(Rows from a 3D scene dataset)
---*---

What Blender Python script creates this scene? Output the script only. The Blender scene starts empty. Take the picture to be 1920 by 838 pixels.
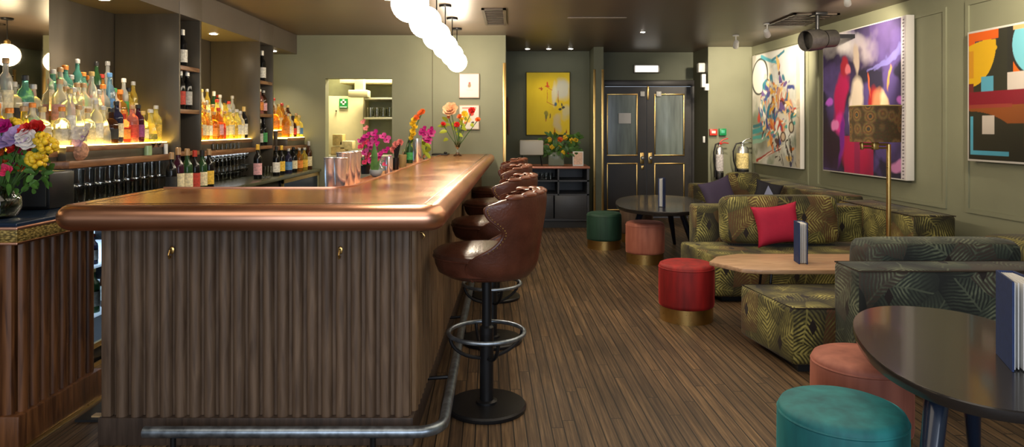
import bpy, bmesh, math, random
import numpy as np
from mathutils import Vector, Matrix
R = math.radians
random.seed(7)
sc = bpy.context.scene
COL = sc.collection
E, F, U0, V0 = 1.38, 1280.0, 960.0, 240.0      # eye height, focal length in pixels, principal point
def at(u, v, Y):
    return Vector(((u-U0)*Y/F, Y, E-(v-V0)*Y/F))
ORG = {}
# ------------------------------------------------------------------ mesh builder
class MB:
    def __init__(s): s.bm = bmesh.new()
    def _new(s, verts, faces, M=None):
        vs = [s.bm.verts.new((M @ Vector(v)) if M is not None else v) for v in verts]
        for f in faces:
            try: s.bm.faces.new([vs[i] for i in f])
            except ValueError: pass
        return vs
    def add(s, bm2, M=None):
        me = bpy.data.meshes.new('tmp'); bm2.to_mesh(me); bm2.free()
        if M is not None: me.transform(M)
        s.bm.from_mesh(me); bpy.data.meshes.remove(me); return s
    def box(s, x0, x1, y0, y1, z0, z1, bev=0, M=None, seg=2):
        b = bmesh.new(); bmesh.ops.create_cube(b, size=1)
        for v in b.verts:
            v.co = Vector((x0+(v.co.x+.5)*(x1-x0), y0+(v.co.y+.5)*(y1-y0), z0+(v.co.z+.5)*(z1-z0)))
        if bev: bmesh.ops.bevel(b, geom=list(b.edges), offset=bev, segments=seg, affect='EDGES', profile=.5)
        return s.add(b, M)
    def prism(s, pts, z0, z1, bev=0, M=None, seg=2):
        b = bmesh.new()
        lo = [b.verts.new((p[0], p[1], z0)) for p in pts]; hi = [b.verts.new((p[0], p[1], z1)) for p in pts]
        n = len(pts)
        b.faces.new(list(reversed(lo))); b.faces.new(hi)
        for i in range(n): b.faces.new([lo[i], lo[(i+1) % n], hi[(i+1) % n], hi[i]])
        bmesh.ops.recalc_face_normals(b, faces=list(b.faces))
        if bev: bmesh.ops.bevel(b, geom=list(b.edges), offset=bev, segments=seg, affect='EDGES', profile=.5)
        return s.add(b, M)
    def lathe(s, prof, c=(0, 0, 0), seg=24, M=None, cap=True):
        V = []; Fc = []
        for (r, z) in prof:
            for k in range(seg):
                a = 2*math.pi*k/seg; V.append((c[0]+r*math.cos(a), c[1]+r*math.sin(a), c[2]+z))
        for i in range(len(prof)-1):
            for k in range(seg):
                k2 = (k+1) % seg
                Fc.append((i*seg+k, i*seg+k2, (i+1)*seg+k2, (i+1)*seg+k))
        if cap:
            Fc.append(tuple(range(seg-1, -1, -1))); Fc.append(tuple((len(prof)-1)*seg+k for k in range(seg)))
        s._new(V, Fc, M); return s
    def cyl(s, c, r, z0, z1, seg=20, r1=None, M=None):
        return s.lathe([(r, z0), (r if r1 is None else r1, z1)], (c[0], c[1], 0), seg, M)
    def tube(s, path, r, seg=10, closed=False, M=None):
        P = [Vector(p) for p in path]; n = len(P); V = []; Fc = []
        rr = r if isinstance(r, (list, tuple)) else [r]*n
        ref = Vector((0, 0, 1)); prev = None
        for i in range(n):
            if closed: t = P[(i+1) % n]-P[i-1]
            else: t = P[min(i+1, n-1)]-P[max(i-1, 0)]
            t.normalize()
            if prev is None:
                a = ref if abs(t.dot(ref)) < .95 else Vector((1, 0, 0))
                u = t.cross(a).normalized()
            else:
                u = (prev - t*prev.dot(t)).normalized()
            prev = u; w = t.cross(u)
            for k in range(seg):
                an = 2*math.pi*k/seg; V.append(P[i]+(u*math.cos(an)+w*math.sin(an))*rr[i])
        m = n if closed else n-1
        for i in range(m):
            j = (i+1) % n
            for k in range(seg):
                k2 = (k+1) % seg; Fc.append((i*seg+k, i*seg+k2, j*seg+k2, j*seg+k))
        if not closed:
            Fc.append(tuple(range(seg-1, -1, -1))); Fc.append(tuple((n-1)*seg+k for k in range(seg)))
        s._new(V, Fc, M); return s
    def ell(s, c, rad, M=None, seg=16, rot=None):
        b = bmesh.new(); bmesh.ops.create_uvsphere(b, u_segments=seg, v_segments=max(6, seg//2), radius=1)
        S = Matrix.Diagonal((rad[0], rad[1], rad[2], 1)); T = Matrix.Translation(c)
        T = T @ (rot.to_4x4() if rot is not None else Matrix.Identity(4)) @ S
        if M is not None: T = M @ T
        return s.add(b, T)
    def quad(s, *p, M=None): s._new(p, [tuple(range(len(p)))], M); return s
    def sweep(s, path, sec):       # horizontal path of (x,y), section of (offset,z), mitred corners
        n = len(path); V = []; Fc = []; m = len(sec)
        P = [Vector((p[0], p[1])) for p in path]
        for i in range(n):
            d0 = (P[i]-P[i-1]).normalized() if i > 0 else (P[1]-P[0]).normalized()
            d1 = (P[i+1]-P[i]).normalized() if i < n-1 else d0
            n0 = Vector((d0.y, -d0.x)); n1 = Vector((d1.y, -d1.x)); b = (n0+n1).normalized(); b = b/max(.3, b.dot(n0))
            for (o, z) in sec: V.append((P[i].x+b.x*o, P[i].y+b.y*o, z))
        for i in range(n-1):
            for k in range(m):
                k2 = (k+1) % m; Fc.append((i*m+k, (i+1)*m+k, (i+1)*m+k2, i*m+k2))
        Fc.append(tuple(range(m))); Fc.append(tuple((n-1)*m+k for k in reversed(range(m))))
        s._new(V, Fc); return s
    def flutes(s, p0, p1, z0, z1, count, out, depth=.026, fill=.8):
        p0 = Vector(p0); p1 = Vector(p1); out = Vector(out).normalized(); d = (p1-p0)/count; n = 7
        for i in range(count):
            c = p0+d*(i+.5); V = []; h = d*fill*.5*random.uniform(.94, 1.04)
            for k in range(n):
                a = math.pi*k/(n-1); q = c - h*math.cos(a) + out*depth*math.sin(a)**.8
                V += [(q.x, q.y, z0), (q.x, q.y, z1)]
            Fc = [(2*k, 2*k+2, 2*k+3, 2*k+1) for k in range(n-1)]
            Fc += [tuple(2*k for k in range(n)), tuple(2*k+1 for k in range(n))]
            s._new(V, Fc)
        return s
    def build(s, name, mat, parent=None, smooth=True, ang=38, origin=None, uv=True):
        me = bpy.data.meshes.new(name)
        bmesh.ops.recalc_face_normals(s.bm, faces=list(s.bm.faces))
        s.bm.to_mesh(me); s.bm.free()
        if uv: box_uv(me)
        if parent is not None: o0 = ORG.get(parent.name, Vector())
        else: o0 = Vector(origin) if origin is not None else Vector()
        me.transform(Matrix.Translation(-o0))
        if smooth:
            me.polygons.foreach_set('use_smooth', [True]*len(me.polygons)); me.set_sharp_from_angle(angle=R(ang))
        for m in (mat if isinstance(mat, (list, tuple)) else [mat]): me.materials.append(m)
        o = bpy.data.objects.new(name, me); COL.objects.link(o)
        if parent is not None: o.parent = parent
        else: o.location = o0
        ORG[o.name] = o0
        return o
    def base(s):
        vs = [v.co for v in s.bm.verts]
        xs = [v.x for v in vs]; ys = [v.y for v in vs]; zs = [v.z for v in vs]
        return Vector(((min(xs)+max(xs))/2, (min(ys)+max(ys))/2, min(zs)))
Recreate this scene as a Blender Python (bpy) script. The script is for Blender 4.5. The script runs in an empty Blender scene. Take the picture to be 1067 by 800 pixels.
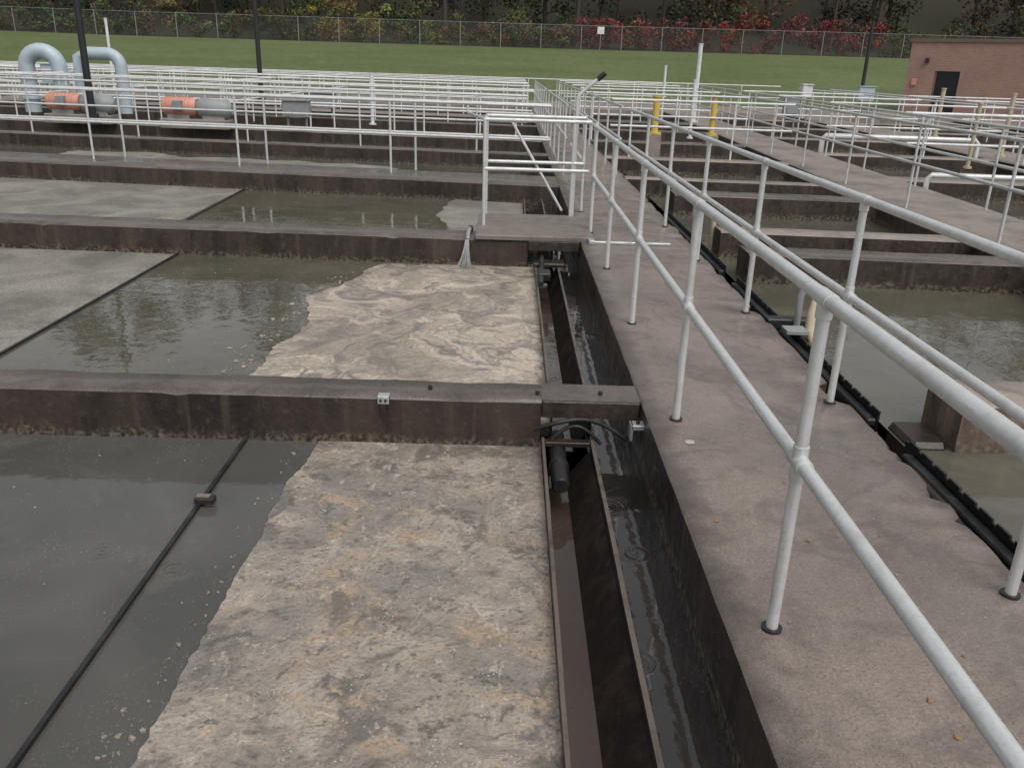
import bpy, math, random
import numpy as np
from mathutils import Matrix, Vector, noise
random.seed(7); rng=np.random.default_rng(7)
scene=bpy.context.scene
# ---------------------------------------------------------------- helpers
def lerp(a,b,t): return a+(b-a)*t
def interp(x,pts):
    if x<=pts[0][0]: return pts[0][1]
    for (x0,y0),(x1,y1) in zip(pts,pts[1:]):
        if x<=x1: return lerp(y0,y1,(x-x0)/(x1-x0))
    return pts[-1][1]
def W(x,y):
    """the cross walls are not quite square to the walkway"""
    if x<.73:
        return y-interp(y,[(4.4,0),(8.5,.04),(12.8,.125)])*max(x-.73,-14)
    if x>1.86:
        return y-interp(y,[(4.4,0),(8.5,.06)])*min(x-1.86,12)
    return y
class MB:
    def __init__(s,name): s.name=name; s.v=[]; s.f=[]; s.m=[]; s.sm=[]; s.mats=[]
    def mi(s,mat):
        if mat not in s.mats: s.mats.append(mat)
        return s.mats.index(mat)
    def add(s,vs,fs,mat,smooth=False):
        o=len(s.v); s.v+= [tuple(v) for v in vs]; k=s.mi(mat)
        for f in fs: s.f.append([i+o for i in f]); s.m.append(k); s.sm.append(smooth)
    def box(s,x0,x1,y0,y1,z0,z1,mat,b=0.0,rot=0):
        cx,cy=(x0+x1)/2,(y0+y1)/2
        if b<=0:
            vs=[(x,y,z) for z in(z0,z1) for x,y in((x0,y0),(x1,y0),(x1,y1),(x0,y1))]
            fs=[(3,2,1,0),(4,5,6,7),(0,1,5,4),(1,2,6,5),(2,3,7,6),(3,0,4,7)]
        else:
            def ring(i,z): return [(x0+i,y0+b,z),(x0+b,y0+i,z),(x1-b,y0+i,z),(x1-i,y0+b,z),(x1-i,y1-b,z),(x1-b,y1-i,z),(x0+b,y1-i,z),(x0+i,y1-b,z)]
            vs=ring(0,z0)+ring(0,z1-b)+ring(b*.7,z1)
            fs=[tuple(range(7,-1,-1)),tuple(range(16,24))]
            for k in (0,8):
                for i in range(8): fs.append((k+i,k+(i+1)%8,k+8+(i+1)%8,k+8+i))
        if rot:
            c,sn=math.cos(rot),math.sin(rot)
            vs=[(cx+(x-cx)*c-(y-cy)*sn,cy+(x-cx)*sn+(y-cy)*c,z) for x,y,z in vs]
        s.add(vs,fs,mat)
    def tube(s,pts,r,mat,n=12,caps=True,rs=None):
        pts=[Vector(p) for p in pts]; vs=[]; fs=[]
        up=None
        for i,p in enumerate(pts):
            t=(pts[min(i+1,len(pts)-1)]-pts[max(i-1,0)]).normalized()
            if up is None:
                a=Vector((0,0,1)) if abs(t.z)<.9 else Vector((0,1,0))
                u=t.cross(a).normalized()
            else:
                u=(up-t*up.dot(t)).normalized()
            up=u; w=t.cross(u)
            rr=rs[i] if rs else r
            for k in range(n):
                an=2*math.pi*k/n
                vs.append(p+u*(rr*math.cos(an))+w*(rr*math.sin(an)))
        for i in range(len(pts)-1):
            for k in range(n):
                fs.append((i*n+k,i*n+(k+1)%n,(i+1)*n+(k+1)%n,(i+1)*n+k))
        s.add(vs,fs,mat,True)
        if caps:
            s.add([vs[k] for k in range(n)],[tuple(range(n-1,-1,-1))],mat)
            s.add([vs[(len(pts)-1)*n+k] for k in range(n)],[tuple(range(n))],mat)
    def wall(s,x0,x1,y0,y1,z0,z1,mat,step=.25,jit=.004,b=.02,topmat=None):
        """long wall running in x, following the warp, with softly chipped upper edges"""
        n=max(2,int(abs(x1-x0)/step)); vs=[]
        for i in range(n+1):
            x=lerp(x0,x1,i/n); ya=W(x,y0); yb=W(x,y1)
            j=[noise.fractal(Vector((x*2.1,y0*7+q*5,q)),.8,2,4)*jit*2 for q in range(4)]
            chip=max(0,noise.noise(Vector((x*6,y0,2)))-.42)*.06 if step<.2 else 0
            vs+= [(x,ya,z0),(x,ya+j[0],z1-b-chip),(x,ya+b+j[1]+chip,z1+j[0]*.5),(x,yb-b+j[2],z1+j[2]*.5),(x,yb+j[3],z1-b),(x,yb,z0)]
        side=[];top=[]
        for i in range(n):
            a=i*6;c=a+6
            for k in range(5):
                (top if k in(1,2,3) else side).append((a+k,c+k,c+k+1,a+k+1))
        s.add(vs,side,mat,False); s.add(vs,top,topmat or mat,True)
        s.add(vs,[tuple(range(5,-1,-1)),tuple(n*6+k for k in range(6))],mat,False)
    def build(s,parent=None):
        me=bpy.data.meshes.new(s.name); me.from_pydata(s.v,[],s.f)
        for m in s.mats: me.materials.append(m)
        me.polygons.foreach_set('material_index',s.m); me.polygons.foreach_set('use_smooth',s.sm)
        me.update()
        o=bpy.data.objects.new(s.name,me); scene.collection.objects.link(o)
        if parent: o.parent=parent
        return o
def empty(name):
    e=bpy.data.objects.new(name,None); scene.collection.objects.link(e); return e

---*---

Which lines above contain the word "empty"? Copy each of them.

What Blender Python script creates this scene? Output the script only. The Blender scene starts empty. Take the picture to be 1920 by 838 pixels.
Recreate this scene as a Blender Python (bpy) script. The script is for Blender 4.5. The script runs in an empty Blender scene. Take the picture to be 1067 by 800 pixels.
def empty(name):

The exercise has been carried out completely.